Unusual ferromagnetic couplings in single end-to-end azide-bridged cobalt(II) and nickel(II) chain systems.

Two new one-dimensional single azide-bridged metal(II) compounds [M(5-methylpyrazole)4(N3)]nn(H2O)n [M = Co (1a), Ni (2a)] were prepared by treating an M(II) ion with stoichiometric amount of sodium azide in the presence of four equivalents of the 3(5)-methylpyrazole ligand. The isostructural compounds 1a and 2a crystallize in the monoclinic space group P2(1)/n.
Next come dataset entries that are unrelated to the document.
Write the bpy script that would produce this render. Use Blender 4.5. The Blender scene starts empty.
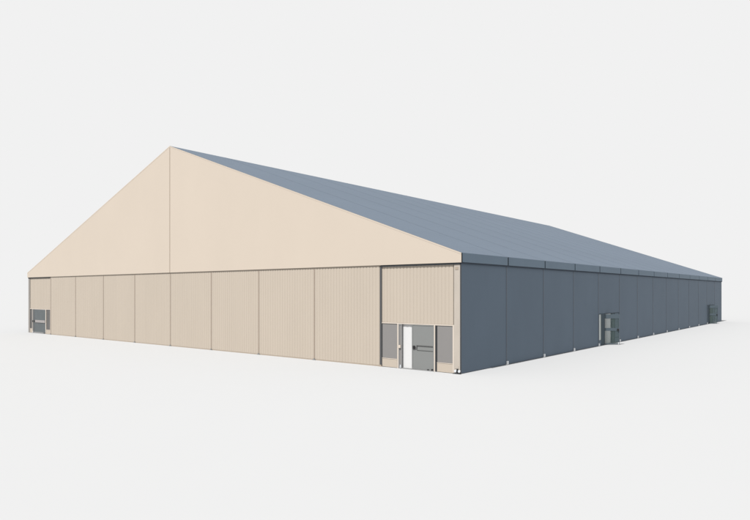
import bpy, bmesh, math, random
from mathutils import Vector, Matrix
random.seed(4)
scn = bpy.context.scene
C = scn.collection

# ------------------------------------------------------------------ camera
YAW = -0.6762
cam_d = bpy.data.cameras.new('camera')
cam = bpy.data.objects.new('camera', cam_d); C.objects.link(cam)
cam.location = (15.5647, -26.10, 4.0407)
cam.rotation_euler = (math.pi / 2, 0, -YAW)
cam_d.sensor_fit = 'HORIZONTAL'; cam_d.sensor_width = 36
cam_d.lens = 611.42 / 750 * 36
cam_d.shift_y = 32.1 / 750
cam_d.clip_start = 0.1; cam_d.clip_end = 20000
scn.camera = cam

# ------------------------------------------------------------------ studio backdrop, sun, exposure
w = bpy.data.worlds.new('World'); scn.world = w; w.use_nodes = True
bgn = w.node_tree.nodes['Background']
bgn.inputs['Color'].default_value = (0.6220, 0.6220, 0.6220, 1)
bgn.inputs['Strength'].default_value = 1.0

SUN = 5.0
sd = bpy.data.lights.new('sun', 'SUN'); sd.energy = SUN; sd.angle = math.radians(0.6)
sd.color = (1.0, 0.985, 0.965)
sun = bpy.data.objects.new('sun', sd); C.objects.link(sun)
EL, AZ = math.radians(60), math.radians(0)      # travels along the side wall
d = Vector((math.sin(AZ) * math.cos(EL), math.cos(AZ) * math.cos(EL), -math.sin(EL)))
sun.rotation_euler = d.to_track_quat('-Z', 'Y').to_euler()
sun.location = (-20, -60, 60)

vs = scn.view_settings
vs.view_transform = 'Standard'; vs.look = 'None'; vs.exposure = 0.5; vs.gamma = 1; vs.use_curve_mapping = False
scn.render.film_transparent = False
scn.cycles.max_bounces = 8

# ------------------------------------------------------------------ materials
def mat(name, col, rough=0.6, spec=0.3, metal=0.0, var=0.03, scale=0.6, stretch=(1, 1, 1), bump=0.0, bscale=8.0, alpha=1.0):
    m = bpy.data.materials.new(name); m.use_nodes = True
    nt = m.node_tree; N, L = nt.nodes, nt.links
    b = N['Principled BSDF']
    b.inputs['Roughness'].default_value = rough
    b.inputs['Specular IOR Level'].default_value = spec
    b.inputs['Metallic'].default_value = metal
    tc = N.new('ShaderNodeTexCoord'); mp = N.new('ShaderNodeMapping')
    mp.inputs['Scale'].default_value = stretch
    L.new(tc.outputs['Object'], mp.inputs['Vector'])
    no = N.new('ShaderNodeTexNoise'); no.inputs['Scale'].default_value = scale
    no.inputs['Detail'].default_value = 6; no.inputs['Roughness'].default_value = 0.6
    L.new(mp.outputs['Vector'], no.inputs['Vector'])
    mr = N.new('ShaderNodeMapRange')
    mr.inputs['From Min'].default_value = 0.3; mr.inputs['From Max'].default_value = 0.7
    mr.inputs['To Min'].default_value = 1 - var; mr.inputs['To Max'].default_value = 1 + var
    L.new(no.outputs['Fac'], mr.inputs['Value'])
    sc = N.new('ShaderNodeVectorMath'); sc.operation = 'SCALE'
    sc.inputs[0].default_value = col
    L.new(mr.outputs['Result'], sc.inputs['Scale'])
    L.new(sc.outputs['Vector'], b.inputs['Base Color'])
    if bump:
        n2 = N.new('ShaderNodeTexNoise'); n2.inputs['Scale'].default_value = bscale; n2.inputs['Detail'].default_value = 4
        L.new(mp.outputs['Vector'], n2.inputs['Vector'])
        bp = N.new('ShaderNodeBump'); bp.inputs['Strength'].default_value = bump; bp.inputs['Distance'].default_value = 0.05
        L.new(n2.outputs['Fac'], bp.inputs['Height']); L.new(bp.outputs['Normal'], b.inputs['Normal'])
    if alpha < 1:
        b.inputs['Alpha'].default_value = alpha
    return m

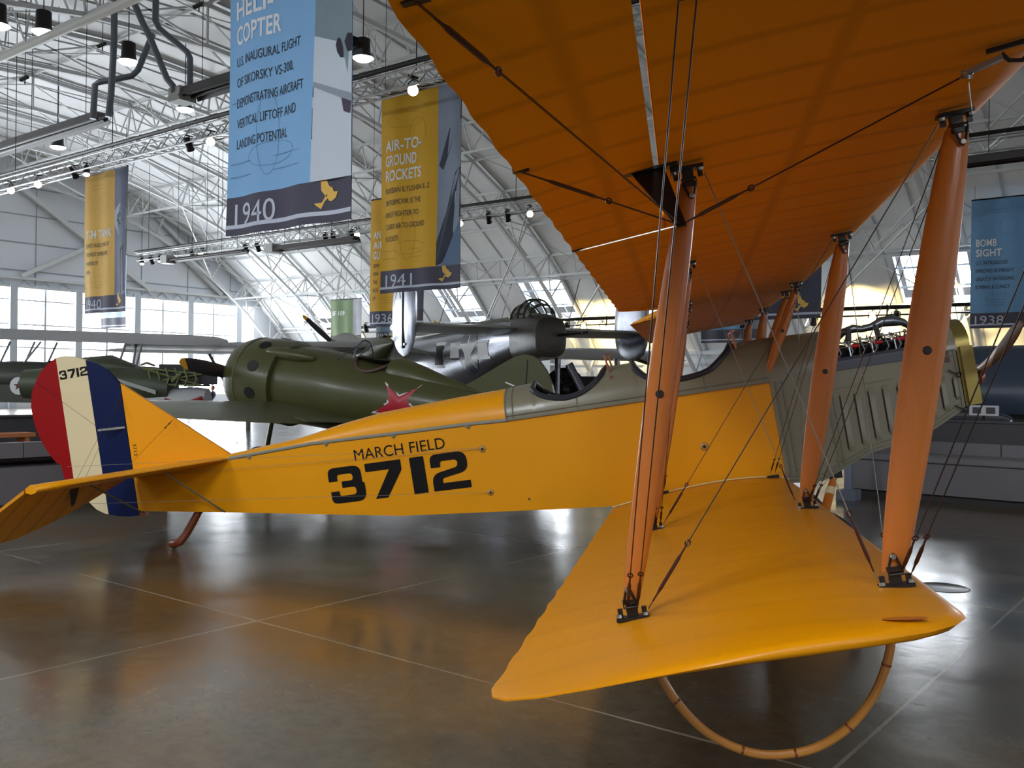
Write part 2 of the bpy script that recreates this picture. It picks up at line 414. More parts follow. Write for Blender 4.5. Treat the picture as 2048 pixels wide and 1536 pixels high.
# long walls, near wall and near end with unseen openings added to let in fill light
fw = MB(); fw.box(((END_X + NEAR_X) / 2, FAR_Y + .15, 1.7), (NEAR_X - END_X, .3, 3.4)); wf = struct(fw.build('wall_far', wall_m, smooth=False))
wt = MB()
for z, h in ((3.05, .16), (2.55, .1), (2.0, .22)): wt.box(((END_X + NEAR_X) / 2, FAR_Y - .12, z), (NEAR_X - END_X, .22, h))
for k in range(11): wt.box((TR_X[0] + 5.65 * k + 2.8, FAR_Y - .1, 1.6), (.2, .2, 3.2))
struct(wt.build('trim_%d' % ntrim, white_steel, smooth=False, doubles=False)); ntrim += 1
bw = MB(); mid = (END_X + NEAR_X) / 2
bw.box((mid, NEAR_Y - .15, .12), (NEAR_X - END_X, .3, .24)); bw.box((mid, NEAR_Y - .15, 3.1), (NEAR_X - END_X, .3, .5))
bw.box((-31.5, NEAR_Y - .15, 1.7), (34, .3, 3.4))
for k in range(9): bw.box((-14 + 4.2 * k, NEAR_Y - .15, 1.7), (.35, .3, 3.4))
struct(bw.build('wall_near', wall_m, smooth=False, doubles=False))
we = MB()
for a, b in zip(ys, ys[1:]):
    za, zb = roof_z(a), roof_z(b); z0 = 5.6 if za > 5.7 and zb > 5.7 else 0
    we.quad((NEAR_X, a, z0), (NEAR_X, b, z0), (NEAR_X, b, zb), (NEAR_X, a, za))
we.box((NEAR_X, 17, .15), (.2, 36, .3))
for k in range(10): we.box((NEAR_X, 17 + (k - 4.5) * 4, 2.8), (.3, .4, 5.6))
struct(we.build('wall_right', wall_m, smooth=False, doubles=False, norm=False))
# drain cover
dm = mat('cast_cover', (74, 70, 62), .3, .0, var=.3, vscale=20); dr = MB(); dr.lathe([(.0, .0), (.17, .0), (.175, .002), (.195, .002), (.20, .0)], (-1.9, 7.93, .001), n=32)
tag(dr.build('floor_cover', dm), 'round metal cover set in the floor beyond the lower wing', 'floor cover')
# ---------------------------------------------------------------- yellow two-bay training biplane
# local frame: x forward, y to port, z up; builder points are written (forward, starboard, up)
JF = Vector((0.869939, 0.460092, 0.177545)); JL = Vector((-0.467375, 0.884059, -0.000905)); JU = Vector((-0.157377, -0.082193, 0.984112)); JO = Vector((-3.125858, 7.409052, 0.853894))
J = thing('biplane', 'large yellow two-bay training biplane with red, cream and blue rudder', 'biplane')
frame(J, JF, JL, JU, JO)
JT = lambda p: (p[0], -p[1], p[2])
def jb(): return MB(JT)
def fabric(name, rgb, rib=0.29, spars=(), off=0.0, dark=0.80, rough=.36, coat=.08, spec=.3):
    if name in MATS: return MATS[name]
    m = mat(name, rgb, rough, var=0.06, vscale=1.7, coat=coat, spec=spec); nt = m.node_tree; b = nt.nodes['Principled BSDF']; L = nt.links
    tc = nt.nodes.new('ShaderNodeTexCoord'); sp = nt.nodes.new('ShaderNodeSeparateXYZ'); L.new(tc.outputs['Object'], sp.inputs[0])
    def mt(op, *a):
        x = nt.nodes.new('ShaderNodeMath'); x.operation = op
        for i, v in enumerate(a):
            if isinstance(v, (int, float)): x.inputs[i].default_value = v
            else: L.new(v, x.inputs[i])
        return x.outputs[0]
    d = mt('ABSOLUTE', mt('SUBTRACT', mt('FLOORED_MODULO', mt('ADD', sp.outputs[1], 40 * rib + rib / 2 + off), rib), rib / 2))
    for sx in spars: d = mt('MINIMUM', d, mt('ABSOLUTE', mt('SUBTRACT', sp.outputs[0], sx)))
    r = nt.nodes.new('ShaderNodeMapRange'); r.inputs[1].default_value = 0.010; r.inputs[2].default_value = 0.034; r.inputs[3].default_value = dark; r.inputs[4].default_value = 1.0  # rib tapes plus shade of inner ribs and spars, painted as darker stripes
    L.new(d, r.inputs[0])
    src = b.inputs['Base Color'].links[0].from_socket
    mx = nt.nodes.new('ShaderNodeMix'); mx.data_type = 'RGBA'; mx.blend_type = 'MULTIPLY'; mx.inputs[0].default_value = 1.0
    cb = nt.nodes.new('ShaderNodeCombineColor')
    for i in range(3): L.new(r.outputs[0], cb.inputs[i])
    L.new(src, mx.inputs[6]); L.new(cb.outputs[0], mx.inputs[7]); L.new(mx.outputs[2], b.inputs['Base Color'])
    return m
YEL = (228, 150, 0)
m_yel = mat('yellow_dope', YEL, 0.36, var=0.05, vscale=1.5, coat=0.06, spec=.3)
m_wing = fabric('yellow_wing_fabric', (214, 138, 0), spars=(), dark=0.95)
m_wing_up = fabric('yellow_upper_wing_fabric', (236, 152, 0), spars=(-0.05, -0.70), dark=0.83, rough=.55, coat=0.0, spec=.15)
m_grey = mat('olive_grey_enamel', (126, 120, 98), 0.30, var=0.04, vscale=3, coat=0.2)
m_greyd = mat('olive_grey_trim', (116, 112, 94), 0.4)
m_wood = mat('varnished_spruce', (186, 106, 38), 0.3, var=0.10, vscale=7, coat=0.25, spec=.3, stretch=(6, 6, 0.6))
m_dwood = mat('dark_varnished_wood', (128, 62, 26), 0.3, var=.2, vscale=6, coat=.4)
m_black = mat('black_fittings', (30, 26, 26), 0.35, 0.3)
m_bolt = mat('steel_bolt', (150, 146, 138), 0.3, 0.8)
m_wire = mat('rigging_steel', (64, 54, 50), 0.35, 0.6)
m_wirel = mat('bright_cable', (150, 146, 138), 0.35, 0.7)
m_tb = mat('turnbuckle_bronze', (66, 32, 24), 0.35, 0.3)
m_pad = mat('black_leather', (38, 40, 46), 0.42)
m_cream = mat('cream_paint', (214, 198, 158), 0.45, spec=.3)
m_red = mat('red_paint', (140, 0, 4), 0.45, spec=.2)
m_blue = mat('blue_paint', (0, 18, 64), 0.45, spec=.2)
m_let = mat('black_lettering', (14, 9, 10), 0.5, spec=.2)
m_brass = mat('old_brass', (150, 132, 74), 0.34, 0.75, var=.15, vscale=6)
m_copper = mat('copper_edge', (206, 128, 96), 0.3, 0.8)
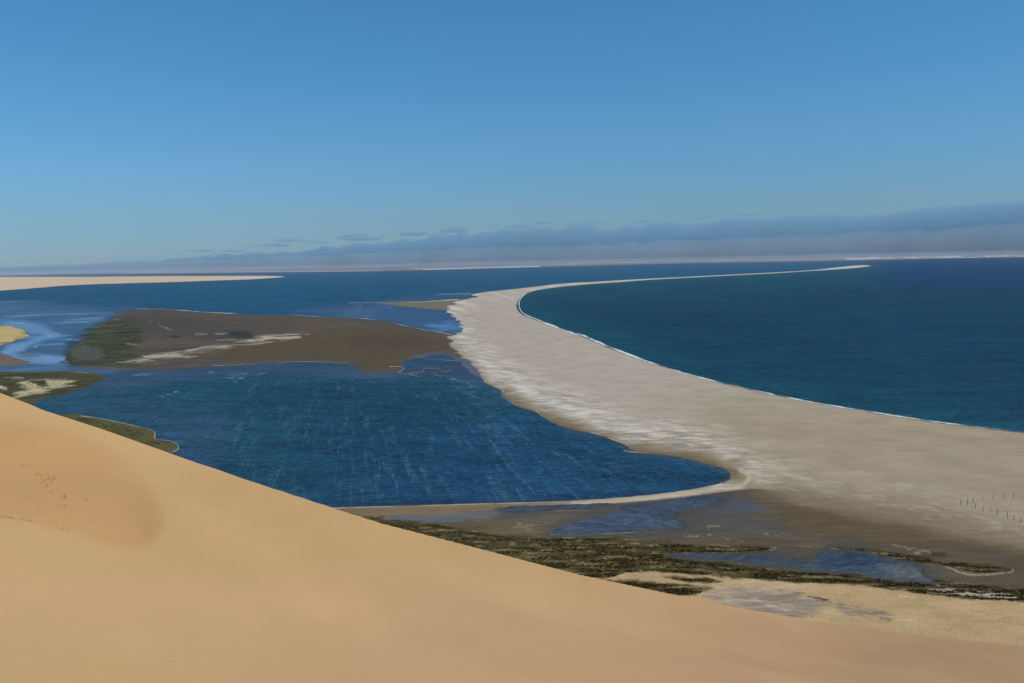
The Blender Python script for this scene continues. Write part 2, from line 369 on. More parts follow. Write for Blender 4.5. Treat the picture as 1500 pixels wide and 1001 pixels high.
# --- left marsh
m = sstep(-1, 1, S_ML)
paint(m, (80, 76, 60), 0, 1.0)
paint(m * sstep(-0.2, 0.4, nzl + nzs * 0.5), (62, 64, 44))
paint(m * poly([(36,560),(60,557),(98,556),(108,561),(88,567),(60,570),(70,574),(45,578),(30,582),(18,580),(40,570),(25,566)], 2, 1.5) * sstep(-0.5, 0.0, nzs + 0.2), (182, 166, 132))
paint(m * poly([(45,560),(62,558),(72,563),(58,566)], 1.5, 1.5), (66, 66, 48))
paint(m * line([(5,555),(30,555)], 1.0, 3) * 0.7, (130, 138, 140))
paint(m * line([(-5,566),(8,569)], 3), (190, 176, 150))
m = sstep(-1, 1, S_SPUR); paint(m, (88, 84, 56), 0, 0.8); paint(m * sstep(0, 0.5, nz), (70, 68, 44))
m = sstep(-1, 1, S_OL); paint(m, (186, 160, 112), 0, 0.8); paint(m * sstep(0.1, 0.6, nzs + (3 - S_OL) * 0.12), (104, 90, 60))
m = sstep(-1, 1, S_MUDL); paint(m, (112, 92, 80), 0.1)
m = sstep(-1, 1, S_TON); paint(m, (118, 104, 84), 0.15); paint(m * line([(600,442),(640,440.5),(670,439)], 1.5), (150, 150, 150))
# --- far side of the bay
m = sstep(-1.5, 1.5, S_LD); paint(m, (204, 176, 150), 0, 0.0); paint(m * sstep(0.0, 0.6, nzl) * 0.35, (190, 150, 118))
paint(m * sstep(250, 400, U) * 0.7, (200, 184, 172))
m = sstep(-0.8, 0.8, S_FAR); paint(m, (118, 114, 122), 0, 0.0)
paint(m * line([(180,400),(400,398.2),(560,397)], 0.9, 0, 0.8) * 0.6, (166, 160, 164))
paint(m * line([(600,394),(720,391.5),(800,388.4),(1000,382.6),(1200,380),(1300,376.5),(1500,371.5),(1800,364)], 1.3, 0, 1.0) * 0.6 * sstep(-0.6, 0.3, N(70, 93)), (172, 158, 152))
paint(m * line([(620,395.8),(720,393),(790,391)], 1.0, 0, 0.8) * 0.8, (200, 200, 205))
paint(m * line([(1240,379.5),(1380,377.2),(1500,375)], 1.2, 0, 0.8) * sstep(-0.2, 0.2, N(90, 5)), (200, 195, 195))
# --- the near shore: mud, salt marsh, ochre plain
m = sstep(-1, 1, S_SH)
paint(m, (92, 80, 66), 0.03, 0.4)
paint(m * sstep(820, 1000, U) * sstep(800, 770, V) * 0.8, (90, 80, 68))
paint(m * sstep(0.0, 0.6, nzl) * 0.4, (82, 76, 68))
paint(m * poly([(505,747),(600,744),(700,741),(760,741),(735,752),(690,760),(600,763),(540,762)], 4), (124, 106, 84))
paint(m * poly([(570,757),(640,756),(720,750),(760,752),(700,762),(640,766),(580,766)], 3) * 0.9, (96, 94, 96), 0.3)
paint(m * poly([(690,772),(760,768),(800,770),(830,780),(800,788),(740,786)], 4) * 0.7, (92, 88, 62), 0, .8)
paint(m * poly([(740,742),(900,737),(950,734),(900,752),(870,760),(820,778),(800,783),(740,786),(690,760)], 5) * 0.5, (112, 98, 80))
paint(m * poly([(985,735),(1060,728),(1120,738),(1150,750),(1130,757),(1080,756),(1000,756),(985,748)], 6, 2) * sstep(-0.5, 0.2, nzd + 0.1), (82, 82, 88), 0.3)
paint(m * poly([(1110,728),(1230,742),(1380,772),(1520,804),(1520,820),(1380,800),(1250,790),(1150,775),(1080,765),(1120,745)], 8) * 0.8, (98, 82, 64), 0.0)
paint(m * poly([(1010,748),(1100,758),(1160,770),(1120,782),(1000,780)], 8) * 0.8, (84, 78, 72), 0.1)
for a in ([(760,770),(790,769),(815,769)], [(745,783),(765,780),(780,775)], [(800,787),(900,786.5),(960,783)], [(1035,773),(1068,774)], [(1120,783),(1180,789)], [(1130,804),(1180,801),(1250,806)],
          [(1000,786),(1040,790),(1080,792)], [(930,791),(960,797),(1010,801)]):
    paint(m * line(a, 1.2, 4.0) * sstep(-0.3, 0.3, nzs) * 0.6, (148, 136, 116))
paint(m * sstep(-16, -1, S_PO + 5 * nz) * 0.75, (74, 70, 66), 0.12, 0.3)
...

The azide bridging ligands have a unique end-to-end coordination mode that brings two neighboring metal centers into a cis-position with respect to the azide unit to form single end-to-end azide-bridged cobalt(II) and nickel(II) chains. The two neighboring metal atoms at inversion centers adopt octahedral environments with four equatorial 3(5)-methylpyrazole ligands and two axial azide bridges. Two adjacent equatorial least-squares planes form dihedral angles of 60.5 degrees and 60.6 degrees for Co and Ni, respectively. In addition, the metal-azide-metal units form large M-N3-M torsion angles, which are magnetically important geometrical parameters, of 71.6 degrees for M=Co and 75.7 degrees for M=Ni. It should also be noted that the M-N-N angles associated with end-to-end azide group, another magnetically important structural parameter, fall into the experimentally observed range of 120-140 degrees as 128.3(3) and 147.8(3) degrees for cobalt species and 128.4(2) and 146.1(3) degrees for nickel species; these values deviate from the theoretical value of around 164 degrees at which the incidental orthogonality is achieved under the torsion angle of 0 degrees. The compounds 1a and 2a have unique magnetic properties of ferromagnetism, zero-field splitting, and spin canting. The MO calculations indicate that the quasiorthogonality between the magnetic orbitals of metal ions and the p atomic orbitals of the bridging azide is possible in the observed structures and leads to the ferromagnetism. The spin canting related to the perturbation of ferromagnetism arises from the magnetic anisotropy and antisymmetric interactions judged by the structural parameters of the zero-field splitting and the tilted MN4 planes in a chain. The enhancement of magnetic interactions was accomplished by dehydrating the chain compounds to afford two soft magnets with critical temperature T(C) and coercive field of 2 K and 35 G for 1b and 2.3 K and 20 G for 2b, respectively.